THE TASK: Pick out the lines in the listing below that contain the word "Blender" and copy them.

DATA FOR PROCESSING:
===
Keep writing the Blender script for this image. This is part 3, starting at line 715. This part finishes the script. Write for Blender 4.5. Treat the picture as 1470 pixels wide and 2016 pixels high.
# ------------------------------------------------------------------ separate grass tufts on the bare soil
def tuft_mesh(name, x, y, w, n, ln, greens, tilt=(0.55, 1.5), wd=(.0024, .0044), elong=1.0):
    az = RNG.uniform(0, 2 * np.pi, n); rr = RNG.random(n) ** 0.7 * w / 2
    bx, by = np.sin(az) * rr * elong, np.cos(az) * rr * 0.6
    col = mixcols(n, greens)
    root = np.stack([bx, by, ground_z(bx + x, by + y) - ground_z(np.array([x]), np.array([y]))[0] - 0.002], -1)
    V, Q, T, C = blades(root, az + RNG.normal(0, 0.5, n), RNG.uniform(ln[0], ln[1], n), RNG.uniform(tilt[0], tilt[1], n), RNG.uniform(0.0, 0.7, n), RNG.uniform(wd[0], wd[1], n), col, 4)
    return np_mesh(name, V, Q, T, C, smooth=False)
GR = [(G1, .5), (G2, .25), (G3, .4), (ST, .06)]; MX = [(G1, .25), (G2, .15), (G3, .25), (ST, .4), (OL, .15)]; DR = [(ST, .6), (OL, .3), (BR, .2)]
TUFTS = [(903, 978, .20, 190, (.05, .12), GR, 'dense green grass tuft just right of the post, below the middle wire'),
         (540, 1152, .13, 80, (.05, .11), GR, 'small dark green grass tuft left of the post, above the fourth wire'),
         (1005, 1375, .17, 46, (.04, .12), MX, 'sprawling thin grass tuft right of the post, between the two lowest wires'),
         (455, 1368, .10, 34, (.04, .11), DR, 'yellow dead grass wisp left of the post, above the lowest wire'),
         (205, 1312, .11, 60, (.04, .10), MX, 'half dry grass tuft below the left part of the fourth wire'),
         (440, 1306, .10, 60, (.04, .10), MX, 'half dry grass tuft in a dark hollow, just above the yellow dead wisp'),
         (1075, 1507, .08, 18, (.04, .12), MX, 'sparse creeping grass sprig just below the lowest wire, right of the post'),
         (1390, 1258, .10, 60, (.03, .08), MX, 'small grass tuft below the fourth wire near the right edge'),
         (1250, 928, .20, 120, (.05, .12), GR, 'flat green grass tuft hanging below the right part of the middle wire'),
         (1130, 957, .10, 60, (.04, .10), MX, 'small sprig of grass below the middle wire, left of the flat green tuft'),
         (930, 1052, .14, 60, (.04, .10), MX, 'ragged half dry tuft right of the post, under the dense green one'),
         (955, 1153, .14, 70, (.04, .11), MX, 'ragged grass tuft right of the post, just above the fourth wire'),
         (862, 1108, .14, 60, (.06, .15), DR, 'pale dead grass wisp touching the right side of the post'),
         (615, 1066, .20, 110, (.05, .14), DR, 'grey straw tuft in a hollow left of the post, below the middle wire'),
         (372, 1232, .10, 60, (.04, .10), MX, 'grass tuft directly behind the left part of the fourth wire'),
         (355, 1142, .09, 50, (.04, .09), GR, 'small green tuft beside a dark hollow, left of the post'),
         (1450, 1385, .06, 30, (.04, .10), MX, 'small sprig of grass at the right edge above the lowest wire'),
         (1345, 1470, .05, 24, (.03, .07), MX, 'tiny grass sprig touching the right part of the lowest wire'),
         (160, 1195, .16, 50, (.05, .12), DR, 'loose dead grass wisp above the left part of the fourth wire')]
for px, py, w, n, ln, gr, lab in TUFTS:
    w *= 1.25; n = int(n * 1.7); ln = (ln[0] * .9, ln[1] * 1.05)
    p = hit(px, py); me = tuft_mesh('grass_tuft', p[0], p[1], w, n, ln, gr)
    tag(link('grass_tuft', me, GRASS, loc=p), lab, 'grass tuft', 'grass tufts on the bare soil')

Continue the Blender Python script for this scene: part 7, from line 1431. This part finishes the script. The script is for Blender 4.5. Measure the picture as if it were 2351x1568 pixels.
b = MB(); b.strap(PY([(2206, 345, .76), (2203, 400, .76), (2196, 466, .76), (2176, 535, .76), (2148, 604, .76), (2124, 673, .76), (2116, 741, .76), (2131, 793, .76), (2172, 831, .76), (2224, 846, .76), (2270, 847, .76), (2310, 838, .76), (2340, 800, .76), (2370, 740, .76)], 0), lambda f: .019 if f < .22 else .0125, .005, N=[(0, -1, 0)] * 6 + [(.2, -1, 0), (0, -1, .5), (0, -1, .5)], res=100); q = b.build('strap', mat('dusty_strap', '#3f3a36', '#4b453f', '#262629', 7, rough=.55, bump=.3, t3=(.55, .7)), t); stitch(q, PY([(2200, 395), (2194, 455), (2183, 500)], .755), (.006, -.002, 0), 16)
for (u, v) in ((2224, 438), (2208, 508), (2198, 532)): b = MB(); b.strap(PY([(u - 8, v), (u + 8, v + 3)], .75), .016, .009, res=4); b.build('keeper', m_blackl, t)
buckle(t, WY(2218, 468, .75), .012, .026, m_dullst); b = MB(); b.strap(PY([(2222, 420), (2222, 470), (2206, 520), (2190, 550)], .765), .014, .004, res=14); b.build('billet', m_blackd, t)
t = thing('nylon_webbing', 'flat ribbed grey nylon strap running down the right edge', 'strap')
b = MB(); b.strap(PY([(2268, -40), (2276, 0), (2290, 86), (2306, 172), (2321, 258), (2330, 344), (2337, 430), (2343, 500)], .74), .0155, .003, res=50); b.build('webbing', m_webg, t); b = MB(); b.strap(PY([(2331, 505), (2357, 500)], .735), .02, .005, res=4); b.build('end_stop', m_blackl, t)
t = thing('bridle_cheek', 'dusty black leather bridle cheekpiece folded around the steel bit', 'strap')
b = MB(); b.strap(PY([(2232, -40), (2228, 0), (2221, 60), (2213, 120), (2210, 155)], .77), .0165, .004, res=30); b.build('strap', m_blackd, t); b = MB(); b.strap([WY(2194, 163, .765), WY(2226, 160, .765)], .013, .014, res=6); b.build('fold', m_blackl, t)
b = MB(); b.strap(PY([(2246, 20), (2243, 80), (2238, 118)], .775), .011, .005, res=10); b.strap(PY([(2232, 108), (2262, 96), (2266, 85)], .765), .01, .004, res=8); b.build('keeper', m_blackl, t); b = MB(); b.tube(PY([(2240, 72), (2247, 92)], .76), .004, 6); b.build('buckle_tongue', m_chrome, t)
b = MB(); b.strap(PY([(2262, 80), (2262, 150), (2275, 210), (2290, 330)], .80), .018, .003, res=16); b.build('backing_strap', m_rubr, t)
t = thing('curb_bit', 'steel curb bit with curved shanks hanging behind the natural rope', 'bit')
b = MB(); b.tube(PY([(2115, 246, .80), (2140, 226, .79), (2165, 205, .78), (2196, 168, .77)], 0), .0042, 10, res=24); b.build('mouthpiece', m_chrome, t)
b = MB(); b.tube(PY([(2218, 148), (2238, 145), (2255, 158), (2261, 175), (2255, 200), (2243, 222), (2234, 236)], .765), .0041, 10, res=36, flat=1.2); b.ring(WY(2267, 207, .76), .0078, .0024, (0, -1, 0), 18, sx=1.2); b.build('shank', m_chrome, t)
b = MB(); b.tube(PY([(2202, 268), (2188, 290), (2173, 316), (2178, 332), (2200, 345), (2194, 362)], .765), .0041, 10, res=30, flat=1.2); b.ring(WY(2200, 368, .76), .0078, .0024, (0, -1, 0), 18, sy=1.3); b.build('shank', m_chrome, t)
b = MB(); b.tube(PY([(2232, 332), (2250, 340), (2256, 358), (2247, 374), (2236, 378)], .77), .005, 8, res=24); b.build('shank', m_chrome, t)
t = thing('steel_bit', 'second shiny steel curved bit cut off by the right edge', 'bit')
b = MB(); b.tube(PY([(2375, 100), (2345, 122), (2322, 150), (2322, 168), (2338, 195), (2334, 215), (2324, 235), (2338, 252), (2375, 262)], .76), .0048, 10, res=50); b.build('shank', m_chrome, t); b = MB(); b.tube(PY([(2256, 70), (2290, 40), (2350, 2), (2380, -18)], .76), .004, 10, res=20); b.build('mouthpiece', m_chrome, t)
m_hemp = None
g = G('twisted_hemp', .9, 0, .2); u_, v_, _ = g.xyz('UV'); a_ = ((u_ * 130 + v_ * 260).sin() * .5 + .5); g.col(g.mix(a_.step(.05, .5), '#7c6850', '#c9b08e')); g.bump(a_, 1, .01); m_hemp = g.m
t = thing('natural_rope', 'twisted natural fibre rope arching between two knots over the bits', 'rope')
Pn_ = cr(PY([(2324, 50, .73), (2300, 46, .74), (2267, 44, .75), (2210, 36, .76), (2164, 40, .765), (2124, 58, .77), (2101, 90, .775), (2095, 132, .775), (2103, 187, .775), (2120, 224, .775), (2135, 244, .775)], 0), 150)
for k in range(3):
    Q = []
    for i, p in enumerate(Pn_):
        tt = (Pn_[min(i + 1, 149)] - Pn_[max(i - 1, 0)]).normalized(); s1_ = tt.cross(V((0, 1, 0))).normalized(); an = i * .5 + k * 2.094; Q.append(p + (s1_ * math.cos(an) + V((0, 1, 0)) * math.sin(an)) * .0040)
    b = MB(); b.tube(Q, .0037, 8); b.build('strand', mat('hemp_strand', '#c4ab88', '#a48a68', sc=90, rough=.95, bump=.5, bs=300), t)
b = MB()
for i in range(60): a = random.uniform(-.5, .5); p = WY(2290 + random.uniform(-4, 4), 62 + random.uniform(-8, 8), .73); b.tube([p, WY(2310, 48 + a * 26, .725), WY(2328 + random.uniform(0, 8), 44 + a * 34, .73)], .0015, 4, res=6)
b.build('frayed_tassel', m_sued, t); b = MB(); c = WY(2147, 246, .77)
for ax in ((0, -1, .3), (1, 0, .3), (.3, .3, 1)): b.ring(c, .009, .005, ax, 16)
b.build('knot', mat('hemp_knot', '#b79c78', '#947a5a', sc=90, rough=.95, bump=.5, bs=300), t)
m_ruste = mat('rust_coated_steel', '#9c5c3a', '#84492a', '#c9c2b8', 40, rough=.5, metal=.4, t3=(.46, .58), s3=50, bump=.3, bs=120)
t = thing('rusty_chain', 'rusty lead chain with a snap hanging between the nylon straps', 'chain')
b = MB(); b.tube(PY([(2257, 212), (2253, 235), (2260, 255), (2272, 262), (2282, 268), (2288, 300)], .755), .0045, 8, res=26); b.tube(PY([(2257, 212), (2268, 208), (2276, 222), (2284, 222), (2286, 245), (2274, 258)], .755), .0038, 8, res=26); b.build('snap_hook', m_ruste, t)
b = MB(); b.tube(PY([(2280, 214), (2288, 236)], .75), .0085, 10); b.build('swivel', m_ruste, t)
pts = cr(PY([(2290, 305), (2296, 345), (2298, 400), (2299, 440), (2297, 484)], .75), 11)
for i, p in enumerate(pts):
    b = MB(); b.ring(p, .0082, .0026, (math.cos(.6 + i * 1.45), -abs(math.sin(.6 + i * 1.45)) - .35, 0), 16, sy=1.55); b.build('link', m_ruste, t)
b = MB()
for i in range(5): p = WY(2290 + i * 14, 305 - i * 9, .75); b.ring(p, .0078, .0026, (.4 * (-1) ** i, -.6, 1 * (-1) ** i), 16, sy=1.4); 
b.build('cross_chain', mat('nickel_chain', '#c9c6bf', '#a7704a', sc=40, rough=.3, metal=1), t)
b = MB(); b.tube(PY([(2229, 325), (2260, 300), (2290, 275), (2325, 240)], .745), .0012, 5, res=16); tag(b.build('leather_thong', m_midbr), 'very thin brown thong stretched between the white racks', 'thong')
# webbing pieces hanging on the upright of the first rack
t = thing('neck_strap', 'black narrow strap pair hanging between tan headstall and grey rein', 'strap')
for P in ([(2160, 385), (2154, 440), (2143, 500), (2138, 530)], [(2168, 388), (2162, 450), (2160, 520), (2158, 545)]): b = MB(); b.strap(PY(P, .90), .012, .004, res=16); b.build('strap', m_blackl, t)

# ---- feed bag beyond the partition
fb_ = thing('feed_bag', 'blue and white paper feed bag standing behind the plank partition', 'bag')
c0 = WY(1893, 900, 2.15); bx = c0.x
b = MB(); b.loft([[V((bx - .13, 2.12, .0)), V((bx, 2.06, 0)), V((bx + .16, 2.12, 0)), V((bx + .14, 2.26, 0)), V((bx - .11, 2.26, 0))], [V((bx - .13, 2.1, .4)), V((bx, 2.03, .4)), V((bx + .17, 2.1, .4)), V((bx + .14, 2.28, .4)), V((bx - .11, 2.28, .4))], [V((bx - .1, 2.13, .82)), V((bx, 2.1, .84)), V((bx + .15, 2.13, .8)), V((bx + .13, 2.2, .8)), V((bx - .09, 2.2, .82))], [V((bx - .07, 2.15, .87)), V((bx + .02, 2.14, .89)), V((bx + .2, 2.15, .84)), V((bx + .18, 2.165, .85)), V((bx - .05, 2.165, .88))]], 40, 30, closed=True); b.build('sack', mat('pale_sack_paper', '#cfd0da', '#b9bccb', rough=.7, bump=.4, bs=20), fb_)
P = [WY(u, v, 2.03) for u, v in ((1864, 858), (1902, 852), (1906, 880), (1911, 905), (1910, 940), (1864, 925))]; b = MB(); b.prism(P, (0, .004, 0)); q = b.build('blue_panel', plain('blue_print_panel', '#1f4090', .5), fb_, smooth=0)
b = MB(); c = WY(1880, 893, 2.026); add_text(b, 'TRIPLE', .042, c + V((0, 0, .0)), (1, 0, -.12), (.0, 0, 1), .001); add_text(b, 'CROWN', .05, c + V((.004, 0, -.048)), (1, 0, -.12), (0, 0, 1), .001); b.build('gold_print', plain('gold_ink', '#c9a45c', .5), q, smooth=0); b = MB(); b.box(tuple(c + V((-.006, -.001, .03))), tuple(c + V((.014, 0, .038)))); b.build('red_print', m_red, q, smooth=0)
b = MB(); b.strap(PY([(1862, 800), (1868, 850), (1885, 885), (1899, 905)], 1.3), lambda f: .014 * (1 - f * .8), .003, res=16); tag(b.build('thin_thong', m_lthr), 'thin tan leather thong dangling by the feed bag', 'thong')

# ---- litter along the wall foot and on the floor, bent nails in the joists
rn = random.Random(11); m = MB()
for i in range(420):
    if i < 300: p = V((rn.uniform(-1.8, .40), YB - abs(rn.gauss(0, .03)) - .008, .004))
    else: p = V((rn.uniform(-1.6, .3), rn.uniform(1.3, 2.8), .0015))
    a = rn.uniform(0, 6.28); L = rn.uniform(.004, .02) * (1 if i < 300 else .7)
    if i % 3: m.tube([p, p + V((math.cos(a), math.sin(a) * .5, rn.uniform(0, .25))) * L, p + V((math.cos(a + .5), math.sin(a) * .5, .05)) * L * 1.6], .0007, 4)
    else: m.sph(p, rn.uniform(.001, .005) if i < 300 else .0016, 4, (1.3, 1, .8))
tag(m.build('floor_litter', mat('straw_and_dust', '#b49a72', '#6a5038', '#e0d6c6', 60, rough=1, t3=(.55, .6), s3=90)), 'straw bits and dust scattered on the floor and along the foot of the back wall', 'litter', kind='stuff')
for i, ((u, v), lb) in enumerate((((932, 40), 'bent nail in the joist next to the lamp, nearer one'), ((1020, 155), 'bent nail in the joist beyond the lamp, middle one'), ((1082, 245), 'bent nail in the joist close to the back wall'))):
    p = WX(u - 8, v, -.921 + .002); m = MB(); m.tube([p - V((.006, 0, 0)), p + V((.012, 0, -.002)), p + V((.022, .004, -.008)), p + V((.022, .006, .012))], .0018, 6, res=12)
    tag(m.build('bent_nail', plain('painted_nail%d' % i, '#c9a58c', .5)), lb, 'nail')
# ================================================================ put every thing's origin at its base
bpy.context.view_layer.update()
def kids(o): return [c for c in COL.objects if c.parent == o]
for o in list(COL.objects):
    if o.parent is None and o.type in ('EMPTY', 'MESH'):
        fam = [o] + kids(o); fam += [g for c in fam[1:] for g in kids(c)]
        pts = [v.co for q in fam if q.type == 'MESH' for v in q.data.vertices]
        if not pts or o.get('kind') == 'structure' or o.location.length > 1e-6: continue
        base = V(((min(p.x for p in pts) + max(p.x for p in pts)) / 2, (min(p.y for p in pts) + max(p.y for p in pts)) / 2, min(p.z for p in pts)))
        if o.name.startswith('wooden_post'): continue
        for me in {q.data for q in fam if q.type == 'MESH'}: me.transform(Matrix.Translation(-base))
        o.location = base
===
FINISHED ANSWER:
Keep writing the Blender script for this image. This is part 3, starting at line 715. This part finishes the script. Write for Blender 4.5. Treat the picture as 1470 pixels wide and 2016 pixels high.
Continue the Blender Python script for this scene: part 7, from line 1431. This part finishes the script. The script is for Blender 4.5. Measure the picture as if it were 2351x1568 pixels.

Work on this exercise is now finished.